WHAT TO PRODUCE
Where a line contains the word "this", copy that line in full.
◆ ◆ ◆
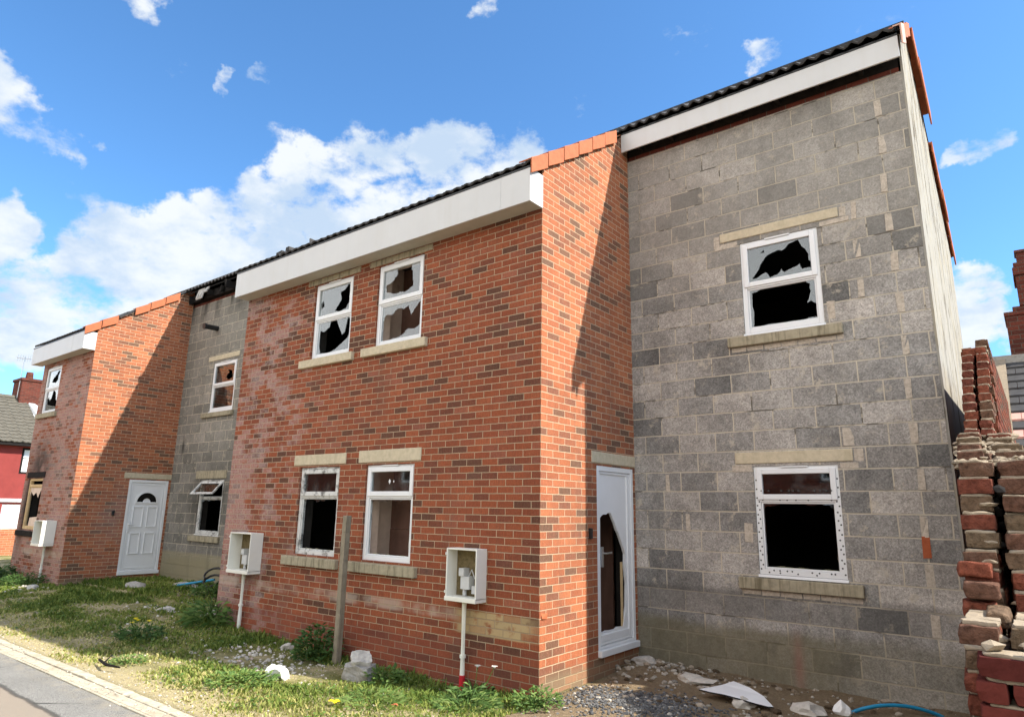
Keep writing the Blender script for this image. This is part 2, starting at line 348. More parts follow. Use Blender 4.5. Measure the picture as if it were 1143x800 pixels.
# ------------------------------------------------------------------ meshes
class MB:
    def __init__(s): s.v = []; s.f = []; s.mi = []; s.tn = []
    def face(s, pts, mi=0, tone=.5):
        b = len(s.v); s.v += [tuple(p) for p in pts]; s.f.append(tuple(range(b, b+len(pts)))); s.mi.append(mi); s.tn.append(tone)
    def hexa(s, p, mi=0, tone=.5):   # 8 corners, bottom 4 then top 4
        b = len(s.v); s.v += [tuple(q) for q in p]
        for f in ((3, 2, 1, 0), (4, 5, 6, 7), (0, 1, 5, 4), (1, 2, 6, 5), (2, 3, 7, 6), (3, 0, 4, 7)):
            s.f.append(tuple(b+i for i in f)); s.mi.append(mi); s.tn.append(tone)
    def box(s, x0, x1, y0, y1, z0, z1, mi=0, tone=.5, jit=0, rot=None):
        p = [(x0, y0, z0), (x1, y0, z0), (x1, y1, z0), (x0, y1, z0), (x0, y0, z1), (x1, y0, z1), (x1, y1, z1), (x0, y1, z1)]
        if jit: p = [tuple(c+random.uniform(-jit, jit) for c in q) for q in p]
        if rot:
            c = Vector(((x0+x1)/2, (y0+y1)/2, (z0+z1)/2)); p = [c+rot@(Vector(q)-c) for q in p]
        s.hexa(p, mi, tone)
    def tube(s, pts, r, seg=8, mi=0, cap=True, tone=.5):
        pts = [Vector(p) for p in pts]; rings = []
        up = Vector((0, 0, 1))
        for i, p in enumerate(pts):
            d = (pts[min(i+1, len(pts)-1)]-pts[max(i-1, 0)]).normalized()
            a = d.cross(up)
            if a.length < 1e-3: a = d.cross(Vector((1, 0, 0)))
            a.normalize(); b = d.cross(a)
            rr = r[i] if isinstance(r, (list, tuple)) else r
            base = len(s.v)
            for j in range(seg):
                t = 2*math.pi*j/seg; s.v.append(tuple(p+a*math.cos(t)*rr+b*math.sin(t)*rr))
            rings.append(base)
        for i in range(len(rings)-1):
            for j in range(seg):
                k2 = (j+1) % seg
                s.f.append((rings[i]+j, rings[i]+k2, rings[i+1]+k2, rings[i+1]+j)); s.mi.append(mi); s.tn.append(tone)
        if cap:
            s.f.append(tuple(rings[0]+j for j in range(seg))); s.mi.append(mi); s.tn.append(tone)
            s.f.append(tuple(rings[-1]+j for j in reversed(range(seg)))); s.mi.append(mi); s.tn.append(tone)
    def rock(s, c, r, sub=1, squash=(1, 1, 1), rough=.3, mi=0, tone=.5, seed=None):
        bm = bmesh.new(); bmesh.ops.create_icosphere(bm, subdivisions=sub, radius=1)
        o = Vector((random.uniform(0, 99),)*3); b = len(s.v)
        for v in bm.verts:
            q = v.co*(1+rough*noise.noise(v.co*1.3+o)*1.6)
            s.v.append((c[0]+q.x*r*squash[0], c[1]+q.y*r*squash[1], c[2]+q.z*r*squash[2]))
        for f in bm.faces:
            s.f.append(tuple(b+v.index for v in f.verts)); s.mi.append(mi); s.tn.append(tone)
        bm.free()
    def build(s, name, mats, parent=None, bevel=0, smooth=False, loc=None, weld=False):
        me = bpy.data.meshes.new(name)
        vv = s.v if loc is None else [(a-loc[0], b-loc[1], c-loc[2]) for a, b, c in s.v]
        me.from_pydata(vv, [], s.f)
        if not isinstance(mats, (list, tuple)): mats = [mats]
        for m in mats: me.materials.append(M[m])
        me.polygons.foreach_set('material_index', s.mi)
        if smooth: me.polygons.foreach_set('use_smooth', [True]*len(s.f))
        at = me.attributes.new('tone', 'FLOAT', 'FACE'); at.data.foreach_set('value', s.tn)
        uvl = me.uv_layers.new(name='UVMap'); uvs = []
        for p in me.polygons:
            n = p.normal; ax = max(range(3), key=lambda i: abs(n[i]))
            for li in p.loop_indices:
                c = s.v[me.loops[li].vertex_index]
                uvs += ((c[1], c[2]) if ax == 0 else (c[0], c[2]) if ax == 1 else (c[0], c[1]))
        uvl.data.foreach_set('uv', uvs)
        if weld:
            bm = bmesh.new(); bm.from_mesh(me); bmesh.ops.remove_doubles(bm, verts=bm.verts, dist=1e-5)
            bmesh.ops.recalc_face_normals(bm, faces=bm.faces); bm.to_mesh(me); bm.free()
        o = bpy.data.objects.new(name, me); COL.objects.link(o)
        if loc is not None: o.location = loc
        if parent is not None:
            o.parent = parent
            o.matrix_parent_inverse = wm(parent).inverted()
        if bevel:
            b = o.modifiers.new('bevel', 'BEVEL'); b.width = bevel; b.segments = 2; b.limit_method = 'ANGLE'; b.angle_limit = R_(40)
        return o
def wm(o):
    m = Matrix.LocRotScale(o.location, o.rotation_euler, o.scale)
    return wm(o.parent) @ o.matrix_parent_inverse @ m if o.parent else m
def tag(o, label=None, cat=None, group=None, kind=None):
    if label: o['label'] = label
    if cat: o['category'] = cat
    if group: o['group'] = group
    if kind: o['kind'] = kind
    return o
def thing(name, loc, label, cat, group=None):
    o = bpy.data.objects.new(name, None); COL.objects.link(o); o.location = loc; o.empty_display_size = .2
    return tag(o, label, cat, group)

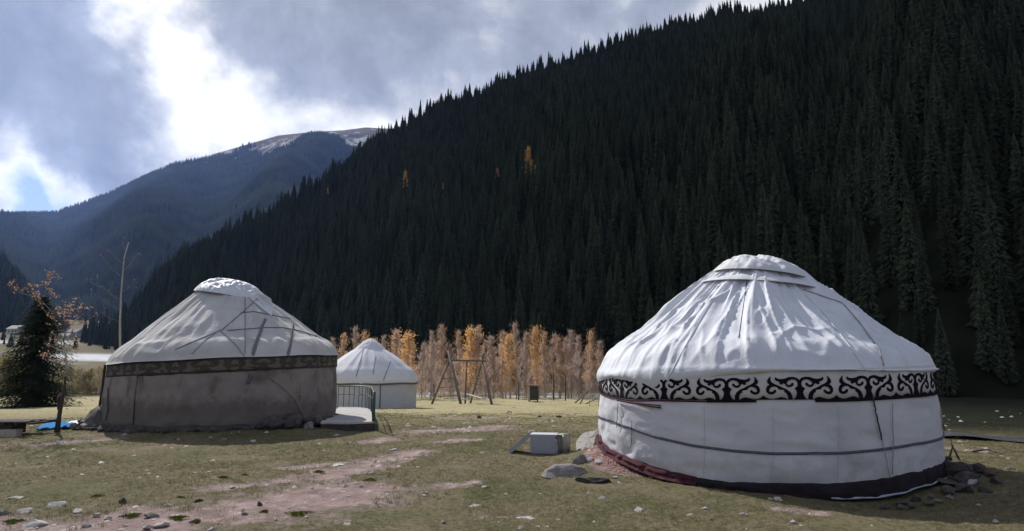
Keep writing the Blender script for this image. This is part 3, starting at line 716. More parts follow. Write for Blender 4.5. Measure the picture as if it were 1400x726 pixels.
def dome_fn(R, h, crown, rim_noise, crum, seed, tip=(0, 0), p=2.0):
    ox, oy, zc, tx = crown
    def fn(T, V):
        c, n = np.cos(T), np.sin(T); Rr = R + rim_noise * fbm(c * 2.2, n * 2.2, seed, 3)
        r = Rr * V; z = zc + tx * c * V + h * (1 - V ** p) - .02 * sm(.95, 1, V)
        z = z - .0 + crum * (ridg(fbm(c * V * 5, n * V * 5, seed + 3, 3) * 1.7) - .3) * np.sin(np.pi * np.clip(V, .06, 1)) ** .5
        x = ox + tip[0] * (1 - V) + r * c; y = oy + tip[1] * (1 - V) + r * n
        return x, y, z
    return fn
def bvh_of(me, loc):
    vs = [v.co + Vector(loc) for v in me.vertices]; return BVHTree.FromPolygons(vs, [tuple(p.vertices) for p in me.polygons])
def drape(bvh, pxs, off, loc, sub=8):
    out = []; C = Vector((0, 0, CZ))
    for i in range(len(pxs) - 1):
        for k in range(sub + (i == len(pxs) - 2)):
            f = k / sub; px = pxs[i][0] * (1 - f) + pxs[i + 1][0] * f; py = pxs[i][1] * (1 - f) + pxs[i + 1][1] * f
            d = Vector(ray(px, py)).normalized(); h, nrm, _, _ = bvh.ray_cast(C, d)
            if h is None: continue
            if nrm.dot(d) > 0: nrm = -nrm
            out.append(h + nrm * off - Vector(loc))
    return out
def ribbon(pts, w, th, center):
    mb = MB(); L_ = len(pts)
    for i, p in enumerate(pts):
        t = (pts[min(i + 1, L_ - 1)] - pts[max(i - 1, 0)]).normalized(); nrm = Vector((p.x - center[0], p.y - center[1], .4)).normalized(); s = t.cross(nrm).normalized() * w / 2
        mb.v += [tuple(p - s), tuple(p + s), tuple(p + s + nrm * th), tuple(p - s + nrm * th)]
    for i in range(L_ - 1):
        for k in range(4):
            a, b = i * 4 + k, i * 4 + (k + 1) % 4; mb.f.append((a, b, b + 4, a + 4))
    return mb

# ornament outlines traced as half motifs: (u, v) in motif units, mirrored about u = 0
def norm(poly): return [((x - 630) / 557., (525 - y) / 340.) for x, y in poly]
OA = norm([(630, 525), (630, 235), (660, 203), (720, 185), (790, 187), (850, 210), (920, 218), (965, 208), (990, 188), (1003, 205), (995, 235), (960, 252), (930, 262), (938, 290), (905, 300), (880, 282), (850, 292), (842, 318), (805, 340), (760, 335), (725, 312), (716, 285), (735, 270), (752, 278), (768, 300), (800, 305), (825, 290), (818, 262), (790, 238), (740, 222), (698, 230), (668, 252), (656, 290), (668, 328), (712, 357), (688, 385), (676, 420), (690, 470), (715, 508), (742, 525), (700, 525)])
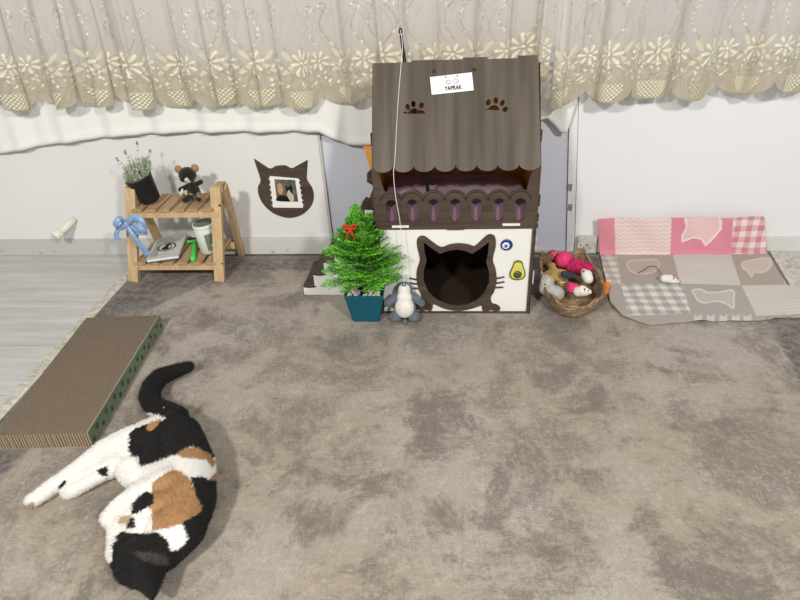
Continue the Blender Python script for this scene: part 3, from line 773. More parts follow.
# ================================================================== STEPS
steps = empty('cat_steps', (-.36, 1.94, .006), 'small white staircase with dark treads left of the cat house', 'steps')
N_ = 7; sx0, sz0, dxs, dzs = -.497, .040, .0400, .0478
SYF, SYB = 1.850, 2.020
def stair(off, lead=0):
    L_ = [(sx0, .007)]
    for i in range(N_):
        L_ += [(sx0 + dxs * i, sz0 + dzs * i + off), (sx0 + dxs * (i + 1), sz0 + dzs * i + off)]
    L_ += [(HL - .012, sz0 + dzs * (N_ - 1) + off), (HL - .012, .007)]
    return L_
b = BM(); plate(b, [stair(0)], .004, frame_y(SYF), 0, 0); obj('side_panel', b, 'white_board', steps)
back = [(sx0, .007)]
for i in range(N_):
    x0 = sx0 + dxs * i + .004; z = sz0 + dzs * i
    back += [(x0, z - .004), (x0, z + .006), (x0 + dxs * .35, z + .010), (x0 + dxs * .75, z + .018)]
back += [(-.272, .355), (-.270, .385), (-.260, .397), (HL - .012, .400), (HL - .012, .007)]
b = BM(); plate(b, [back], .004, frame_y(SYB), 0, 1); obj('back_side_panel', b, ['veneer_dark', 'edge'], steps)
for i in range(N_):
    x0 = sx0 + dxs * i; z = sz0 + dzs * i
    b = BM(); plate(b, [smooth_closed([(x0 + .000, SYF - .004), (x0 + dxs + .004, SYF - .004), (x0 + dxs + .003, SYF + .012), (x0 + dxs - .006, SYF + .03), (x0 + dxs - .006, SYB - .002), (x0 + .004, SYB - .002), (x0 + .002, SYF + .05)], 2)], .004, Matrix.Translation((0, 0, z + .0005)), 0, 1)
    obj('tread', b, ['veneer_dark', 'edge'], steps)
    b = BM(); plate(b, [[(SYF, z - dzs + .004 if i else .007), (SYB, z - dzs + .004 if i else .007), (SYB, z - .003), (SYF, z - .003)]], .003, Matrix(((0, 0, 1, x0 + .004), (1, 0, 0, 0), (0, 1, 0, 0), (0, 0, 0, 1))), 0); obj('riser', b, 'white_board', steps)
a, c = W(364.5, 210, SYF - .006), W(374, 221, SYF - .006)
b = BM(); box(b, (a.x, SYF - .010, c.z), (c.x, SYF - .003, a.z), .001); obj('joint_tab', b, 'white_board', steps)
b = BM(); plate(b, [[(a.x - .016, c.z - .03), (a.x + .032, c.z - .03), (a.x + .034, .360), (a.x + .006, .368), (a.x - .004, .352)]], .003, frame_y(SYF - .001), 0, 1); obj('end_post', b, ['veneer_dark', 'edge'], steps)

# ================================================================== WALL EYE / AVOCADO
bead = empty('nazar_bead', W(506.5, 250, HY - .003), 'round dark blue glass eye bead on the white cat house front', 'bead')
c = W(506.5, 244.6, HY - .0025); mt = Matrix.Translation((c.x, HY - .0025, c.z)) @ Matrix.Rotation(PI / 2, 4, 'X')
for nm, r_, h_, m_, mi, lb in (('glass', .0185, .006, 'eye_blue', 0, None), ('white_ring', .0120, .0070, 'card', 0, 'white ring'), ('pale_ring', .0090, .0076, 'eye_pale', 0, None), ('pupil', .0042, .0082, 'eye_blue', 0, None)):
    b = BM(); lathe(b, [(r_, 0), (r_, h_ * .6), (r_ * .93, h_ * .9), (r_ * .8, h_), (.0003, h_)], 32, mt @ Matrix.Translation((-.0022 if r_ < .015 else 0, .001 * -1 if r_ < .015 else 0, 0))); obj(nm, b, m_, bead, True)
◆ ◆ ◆
EXERCISE RESPONSE
Keep writing the Blender script for this image. This is part 2, starting at line 348. More parts follow. Use Blender 4.5. Measure the picture as if it were 1143x800 pixels.
Keep writing the Blender script for this image. This is part 3, starting at line 716. More parts follow. Write for Blender 4.5. Measure the picture as if it were 1400x726 pixels.
Continue the Blender Python script for this scene: part 3, from line 773. More parts follow.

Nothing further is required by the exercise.